Repeat exactly, please, the lines that begin at the start of the listing and end at the line holding "COL = sc.collection".

Source records
BEGIN

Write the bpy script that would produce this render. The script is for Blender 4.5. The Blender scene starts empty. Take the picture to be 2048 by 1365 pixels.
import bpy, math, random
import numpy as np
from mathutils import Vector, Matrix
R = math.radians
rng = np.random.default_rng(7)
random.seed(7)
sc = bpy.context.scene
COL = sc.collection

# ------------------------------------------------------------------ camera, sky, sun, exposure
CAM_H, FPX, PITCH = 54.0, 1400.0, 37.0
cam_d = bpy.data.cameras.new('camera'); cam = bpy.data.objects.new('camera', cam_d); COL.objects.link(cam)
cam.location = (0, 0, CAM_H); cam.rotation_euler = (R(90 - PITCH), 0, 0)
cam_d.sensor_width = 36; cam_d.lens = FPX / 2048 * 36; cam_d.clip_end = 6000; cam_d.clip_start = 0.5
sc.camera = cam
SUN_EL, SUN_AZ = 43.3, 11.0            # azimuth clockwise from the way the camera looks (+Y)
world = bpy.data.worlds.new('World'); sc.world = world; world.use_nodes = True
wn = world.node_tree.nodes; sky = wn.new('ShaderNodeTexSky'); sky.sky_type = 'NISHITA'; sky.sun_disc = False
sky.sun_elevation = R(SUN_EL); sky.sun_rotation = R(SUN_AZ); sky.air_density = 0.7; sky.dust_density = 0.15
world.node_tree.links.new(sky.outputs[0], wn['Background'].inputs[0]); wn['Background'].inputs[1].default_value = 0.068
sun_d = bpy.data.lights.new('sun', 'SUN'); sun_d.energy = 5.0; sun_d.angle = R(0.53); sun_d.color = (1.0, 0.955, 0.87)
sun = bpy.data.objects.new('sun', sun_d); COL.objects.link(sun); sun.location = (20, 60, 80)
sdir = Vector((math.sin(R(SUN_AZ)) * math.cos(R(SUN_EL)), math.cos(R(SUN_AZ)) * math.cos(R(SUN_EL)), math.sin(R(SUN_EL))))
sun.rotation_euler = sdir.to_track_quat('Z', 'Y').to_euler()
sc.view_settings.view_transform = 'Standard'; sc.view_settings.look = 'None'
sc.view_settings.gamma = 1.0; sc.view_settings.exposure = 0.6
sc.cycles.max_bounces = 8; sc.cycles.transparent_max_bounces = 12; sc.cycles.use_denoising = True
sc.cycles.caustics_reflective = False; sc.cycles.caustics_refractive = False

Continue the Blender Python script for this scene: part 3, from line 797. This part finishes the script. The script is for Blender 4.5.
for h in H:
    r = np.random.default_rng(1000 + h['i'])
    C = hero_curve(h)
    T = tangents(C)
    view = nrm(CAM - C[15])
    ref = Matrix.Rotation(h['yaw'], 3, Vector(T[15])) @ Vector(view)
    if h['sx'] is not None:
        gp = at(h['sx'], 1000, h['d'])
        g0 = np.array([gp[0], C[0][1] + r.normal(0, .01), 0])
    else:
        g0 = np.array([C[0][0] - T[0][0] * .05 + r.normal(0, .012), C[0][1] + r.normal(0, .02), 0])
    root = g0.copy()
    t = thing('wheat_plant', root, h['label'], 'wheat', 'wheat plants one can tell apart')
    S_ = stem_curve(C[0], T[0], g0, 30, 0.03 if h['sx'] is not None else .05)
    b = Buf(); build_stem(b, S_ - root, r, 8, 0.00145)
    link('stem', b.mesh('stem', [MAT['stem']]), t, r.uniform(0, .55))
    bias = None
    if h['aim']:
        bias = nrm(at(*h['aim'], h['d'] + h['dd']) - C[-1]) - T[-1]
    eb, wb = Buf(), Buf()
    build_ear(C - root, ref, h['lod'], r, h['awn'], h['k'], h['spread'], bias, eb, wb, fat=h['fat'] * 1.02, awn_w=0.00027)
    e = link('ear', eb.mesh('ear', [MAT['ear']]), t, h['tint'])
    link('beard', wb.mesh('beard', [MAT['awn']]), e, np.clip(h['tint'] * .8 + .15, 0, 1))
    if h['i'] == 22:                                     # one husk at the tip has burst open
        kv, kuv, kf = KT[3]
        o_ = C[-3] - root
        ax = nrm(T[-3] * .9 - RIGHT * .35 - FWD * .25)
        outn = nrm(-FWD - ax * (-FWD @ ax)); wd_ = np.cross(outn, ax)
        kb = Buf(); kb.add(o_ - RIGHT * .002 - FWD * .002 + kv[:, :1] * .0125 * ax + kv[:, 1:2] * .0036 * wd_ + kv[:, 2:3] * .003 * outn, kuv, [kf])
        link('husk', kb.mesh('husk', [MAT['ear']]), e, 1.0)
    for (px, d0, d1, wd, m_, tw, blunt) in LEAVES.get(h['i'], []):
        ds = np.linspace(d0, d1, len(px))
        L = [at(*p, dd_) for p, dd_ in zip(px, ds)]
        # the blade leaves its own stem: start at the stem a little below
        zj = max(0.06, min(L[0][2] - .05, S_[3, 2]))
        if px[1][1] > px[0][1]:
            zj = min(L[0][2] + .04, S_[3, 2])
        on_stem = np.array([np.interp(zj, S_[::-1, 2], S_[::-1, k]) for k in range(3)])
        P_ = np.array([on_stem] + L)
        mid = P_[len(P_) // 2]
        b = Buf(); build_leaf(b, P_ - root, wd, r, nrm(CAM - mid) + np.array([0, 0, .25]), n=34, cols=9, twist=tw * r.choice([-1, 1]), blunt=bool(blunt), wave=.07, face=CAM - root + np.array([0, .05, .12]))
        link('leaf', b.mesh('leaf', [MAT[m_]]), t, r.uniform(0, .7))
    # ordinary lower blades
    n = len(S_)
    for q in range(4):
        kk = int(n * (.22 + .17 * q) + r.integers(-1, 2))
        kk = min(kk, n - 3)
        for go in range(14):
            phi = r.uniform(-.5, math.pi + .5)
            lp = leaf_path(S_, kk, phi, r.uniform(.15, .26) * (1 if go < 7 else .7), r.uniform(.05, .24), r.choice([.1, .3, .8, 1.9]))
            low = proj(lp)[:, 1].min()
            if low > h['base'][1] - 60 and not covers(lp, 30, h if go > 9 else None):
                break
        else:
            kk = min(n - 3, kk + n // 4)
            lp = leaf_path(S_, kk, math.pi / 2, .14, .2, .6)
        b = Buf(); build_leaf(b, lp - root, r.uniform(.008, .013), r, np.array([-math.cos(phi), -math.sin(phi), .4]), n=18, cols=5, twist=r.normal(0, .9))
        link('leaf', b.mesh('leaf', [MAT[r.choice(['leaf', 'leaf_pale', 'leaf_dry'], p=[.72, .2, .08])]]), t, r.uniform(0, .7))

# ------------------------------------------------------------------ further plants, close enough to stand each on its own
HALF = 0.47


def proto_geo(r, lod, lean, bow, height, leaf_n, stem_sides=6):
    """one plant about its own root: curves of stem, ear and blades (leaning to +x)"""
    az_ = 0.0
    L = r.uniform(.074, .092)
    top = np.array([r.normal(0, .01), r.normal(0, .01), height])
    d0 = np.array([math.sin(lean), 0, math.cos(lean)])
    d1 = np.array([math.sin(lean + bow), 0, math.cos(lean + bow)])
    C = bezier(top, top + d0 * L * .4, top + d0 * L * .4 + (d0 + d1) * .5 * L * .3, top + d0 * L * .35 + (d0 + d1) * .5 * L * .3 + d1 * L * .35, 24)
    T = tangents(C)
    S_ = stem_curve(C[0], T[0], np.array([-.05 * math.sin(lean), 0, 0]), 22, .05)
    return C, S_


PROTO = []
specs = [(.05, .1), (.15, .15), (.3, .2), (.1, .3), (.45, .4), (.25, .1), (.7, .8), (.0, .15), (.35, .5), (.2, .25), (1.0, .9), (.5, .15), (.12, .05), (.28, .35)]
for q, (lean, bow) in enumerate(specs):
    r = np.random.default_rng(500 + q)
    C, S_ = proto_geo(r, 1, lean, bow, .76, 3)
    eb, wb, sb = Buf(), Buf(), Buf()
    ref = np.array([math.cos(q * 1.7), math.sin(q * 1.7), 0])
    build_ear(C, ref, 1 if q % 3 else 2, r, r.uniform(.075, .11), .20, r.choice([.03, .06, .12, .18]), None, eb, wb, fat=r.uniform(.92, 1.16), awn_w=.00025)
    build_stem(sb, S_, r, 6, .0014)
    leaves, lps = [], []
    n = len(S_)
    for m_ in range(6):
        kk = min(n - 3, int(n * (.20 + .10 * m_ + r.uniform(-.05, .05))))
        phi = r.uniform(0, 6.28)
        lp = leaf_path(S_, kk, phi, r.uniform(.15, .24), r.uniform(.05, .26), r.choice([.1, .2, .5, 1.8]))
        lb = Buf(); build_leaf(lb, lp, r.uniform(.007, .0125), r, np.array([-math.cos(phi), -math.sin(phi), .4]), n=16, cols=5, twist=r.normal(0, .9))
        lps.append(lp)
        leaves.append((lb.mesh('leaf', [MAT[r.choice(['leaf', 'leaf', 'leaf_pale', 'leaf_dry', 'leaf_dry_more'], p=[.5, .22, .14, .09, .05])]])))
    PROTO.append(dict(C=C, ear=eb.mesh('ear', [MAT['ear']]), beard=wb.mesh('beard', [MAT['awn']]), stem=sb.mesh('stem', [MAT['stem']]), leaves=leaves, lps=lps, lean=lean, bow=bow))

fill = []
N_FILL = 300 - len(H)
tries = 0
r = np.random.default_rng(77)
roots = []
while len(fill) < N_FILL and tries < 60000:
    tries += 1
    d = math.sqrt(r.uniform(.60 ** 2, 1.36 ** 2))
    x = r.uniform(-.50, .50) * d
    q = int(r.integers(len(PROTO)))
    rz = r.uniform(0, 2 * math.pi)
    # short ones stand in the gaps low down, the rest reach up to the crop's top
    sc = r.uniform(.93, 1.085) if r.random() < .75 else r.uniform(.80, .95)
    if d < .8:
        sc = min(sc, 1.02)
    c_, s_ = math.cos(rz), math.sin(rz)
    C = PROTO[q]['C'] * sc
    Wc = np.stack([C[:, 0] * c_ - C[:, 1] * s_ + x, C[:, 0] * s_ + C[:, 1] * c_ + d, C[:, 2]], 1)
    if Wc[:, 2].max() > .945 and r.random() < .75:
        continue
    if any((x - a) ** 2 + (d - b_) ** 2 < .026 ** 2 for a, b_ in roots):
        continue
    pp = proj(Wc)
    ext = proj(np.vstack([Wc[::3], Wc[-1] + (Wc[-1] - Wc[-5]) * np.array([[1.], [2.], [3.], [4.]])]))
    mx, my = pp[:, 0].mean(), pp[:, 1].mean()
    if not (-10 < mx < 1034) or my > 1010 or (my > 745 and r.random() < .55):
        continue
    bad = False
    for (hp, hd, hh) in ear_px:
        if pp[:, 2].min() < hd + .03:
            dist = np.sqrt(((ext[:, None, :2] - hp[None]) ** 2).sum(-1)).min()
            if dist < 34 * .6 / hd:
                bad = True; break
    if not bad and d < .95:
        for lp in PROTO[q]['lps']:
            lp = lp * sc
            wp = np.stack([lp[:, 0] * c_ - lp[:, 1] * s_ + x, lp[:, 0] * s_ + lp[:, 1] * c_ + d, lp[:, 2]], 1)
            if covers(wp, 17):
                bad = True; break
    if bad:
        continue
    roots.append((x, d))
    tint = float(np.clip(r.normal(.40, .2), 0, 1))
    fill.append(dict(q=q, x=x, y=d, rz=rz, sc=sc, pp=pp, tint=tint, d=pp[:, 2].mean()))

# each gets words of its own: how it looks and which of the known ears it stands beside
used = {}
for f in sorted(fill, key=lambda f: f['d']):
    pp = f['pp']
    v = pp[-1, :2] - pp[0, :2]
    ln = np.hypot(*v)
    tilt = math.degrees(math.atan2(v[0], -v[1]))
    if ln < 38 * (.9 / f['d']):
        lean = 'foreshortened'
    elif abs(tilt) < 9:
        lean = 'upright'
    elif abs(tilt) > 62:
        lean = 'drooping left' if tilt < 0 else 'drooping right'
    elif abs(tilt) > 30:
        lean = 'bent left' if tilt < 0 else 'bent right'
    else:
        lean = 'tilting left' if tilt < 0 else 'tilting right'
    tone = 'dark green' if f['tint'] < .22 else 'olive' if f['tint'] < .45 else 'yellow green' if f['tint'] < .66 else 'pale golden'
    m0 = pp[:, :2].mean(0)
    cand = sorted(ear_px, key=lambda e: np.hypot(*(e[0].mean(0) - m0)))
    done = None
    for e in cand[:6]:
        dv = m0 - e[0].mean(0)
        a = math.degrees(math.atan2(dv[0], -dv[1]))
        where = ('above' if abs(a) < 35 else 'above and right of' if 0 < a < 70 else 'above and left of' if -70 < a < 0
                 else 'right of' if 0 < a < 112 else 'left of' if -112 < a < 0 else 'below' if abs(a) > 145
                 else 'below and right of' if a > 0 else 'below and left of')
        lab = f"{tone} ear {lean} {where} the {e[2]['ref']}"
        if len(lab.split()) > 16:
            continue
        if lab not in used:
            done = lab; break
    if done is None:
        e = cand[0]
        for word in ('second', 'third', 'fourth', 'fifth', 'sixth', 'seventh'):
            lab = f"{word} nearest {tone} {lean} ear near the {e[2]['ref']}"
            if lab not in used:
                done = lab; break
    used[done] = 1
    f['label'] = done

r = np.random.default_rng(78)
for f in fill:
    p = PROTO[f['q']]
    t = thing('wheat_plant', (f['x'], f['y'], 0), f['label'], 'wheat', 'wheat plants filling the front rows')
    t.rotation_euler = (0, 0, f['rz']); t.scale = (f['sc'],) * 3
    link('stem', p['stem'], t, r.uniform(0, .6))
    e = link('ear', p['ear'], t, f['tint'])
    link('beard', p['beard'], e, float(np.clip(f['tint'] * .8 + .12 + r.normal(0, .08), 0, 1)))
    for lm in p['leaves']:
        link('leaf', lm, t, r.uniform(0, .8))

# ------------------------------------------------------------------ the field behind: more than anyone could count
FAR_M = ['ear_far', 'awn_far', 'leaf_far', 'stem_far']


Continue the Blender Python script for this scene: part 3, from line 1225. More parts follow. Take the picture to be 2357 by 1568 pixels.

END

## Solution
Write the bpy script that would produce this render. The script is for Blender 4.5. The Blender scene starts empty. Take the picture to be 2048 by 1365 pixels.
import bpy, math, random
import numpy as np
from mathutils import Vector, Matrix
R = math.radians
rng = np.random.default_rng(7)
random.seed(7)
sc = bpy.context.scene
COL = sc.collection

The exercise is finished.